Il bilancio
Seria A, il Rinascimento: gioco, mercato, coraggio. E ora anche Antonio Conte
La serie A ha definitivamente rotto con il passato. Evviva! È una buona notizia, se ne facciano una ragione i nostalgici a prescindere. Il calcio italiano non è più italico. È europeo. Da invidiosi a invidiati: ecco il contrappasso.
Ora ci studiano, ci ammirano, ci elogiano. L’Inter non ha stravinto perché era la più forte ma perché lo è diventata. Il mezzo è stato un gioco innovativo, un mosaico in movimento. Quando si muove un nerazzurro, l’altro occupa il suo posto, e così via. Il 3-5-2 era un prodotto locale, Inzaghi lo ha trasformato in un’eccellenza da esportazione.
Non è l’anno di grazia ma l’anno di svolta. Otteniamo cinque squadre in Champions League perché le meritiamo, non perché è girato tutto bene. Tant’è che in Champions si poteva fare meglio: pesano l’annata terribile del Napoli e i cicli in esaurimento di Lazio e Milan. Il fatto che il Napoli rimedi con Antonio Conte è un buon segnale: c’è volontà di redimersi dai peccati, c’è voglia di reagire, c’è ambizione. E ci sono bilanci a posto perché De Laurentiis può tranquillamente permettersi di chiudere l’accordo a 8 milioni netti all’anno, bonus compresi, per tre stagioni. Per Conte è il solito schema: squadra da restaurare ma non da buttare, annata deludente, piazza depressa che lo accoglierà come il salvatore, niente coppe europee di mezzo e rosa ridotta all’osso. Conte ha senso per il Napoli e il Napoli ha senso per Conte. Non resta che andare d’accordo.
Anche la presa di coscienza del Milan sul ciclo-Pioli è un dato positivo, a prescindere dalla bontà della scelta di Fonseca come sostituto. È definitivamente cambiata la percezione dell’allenatore. Se prima si sceglieva quello bravo, ora si sceglie quello giusto. È anche sfumato il preconcetto per cui un giovane mister non possa allenare una grande squadra. La Juventus prende Thiago Motta, anni 41, zero panchine europee all’attivo. Se ne frega. Questa serie A ha consacrato gli allenatori proattivi e sacrificato quelli reattivi. Sono stati esonerati senza troppi complimenti i due tecnici più vincenti e più pagati del campionato, Mourinho e Allegri. Non più tardi di tre anni fa venivano stesi tappeti rossi per riportarli in serie A.

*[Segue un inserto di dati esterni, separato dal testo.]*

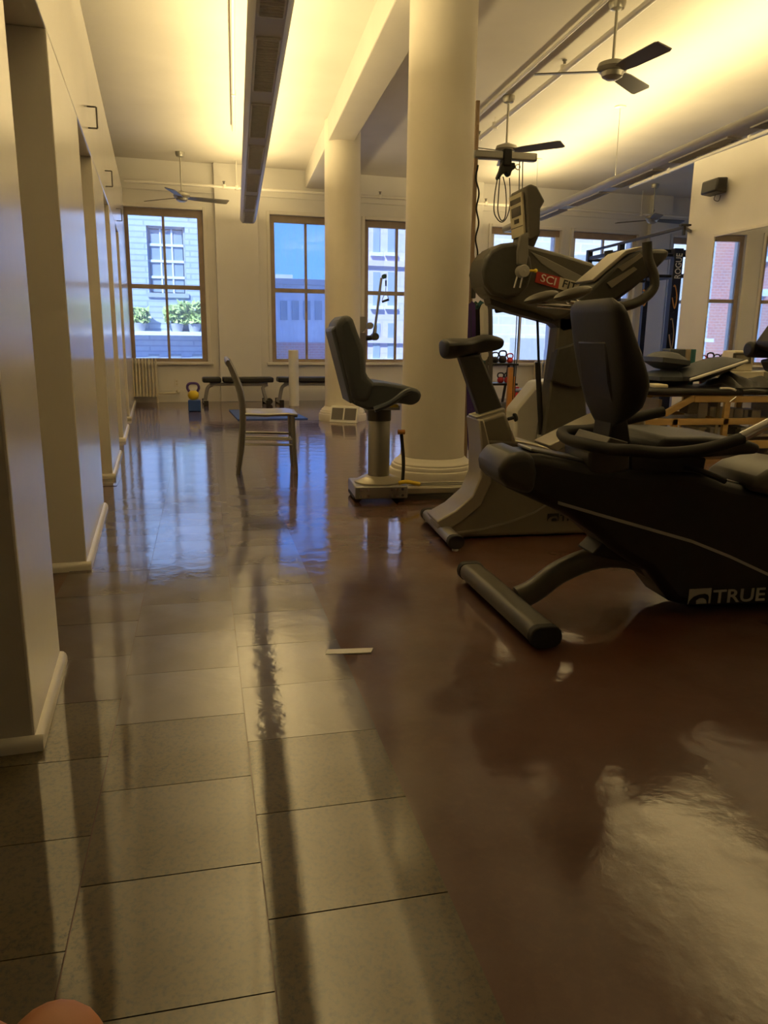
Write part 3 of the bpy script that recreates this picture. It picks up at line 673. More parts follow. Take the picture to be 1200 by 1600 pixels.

Serie A terreno fertile su cui seminare. Non è che si concede ai mister più tempo rispetto al passato, è che germoglia tutto più velocemente. Il Bologna nasce per salvarsi ma finisce in Champions. L’Atalanta ha fatto da apripista e dato coraggio a tutti. La storiella del campionato italiano poco allenante è archiviata. Ora anche le piccole giocano senza speculare, senza mettersi in trincea, senza sentirsi sconfitte in partenza. Da una decina di partite allenanti all’anno ora siamo passati ad una trentina. I risultati si vedono in Europa, dove siamo primi nel ranking stagionale. L’Atalanta vince l’Europa League perché ha allenato l’intensità in serie A. Per un decennio intero abbiamo vissuto di memoria, ricordando che un tempo eravamo l’eldorado, ricchi di soldi e di campioni. Ora siamo ricchi di idee e competenze. Ecco perché questo campionato si può chiamare Rinascimento.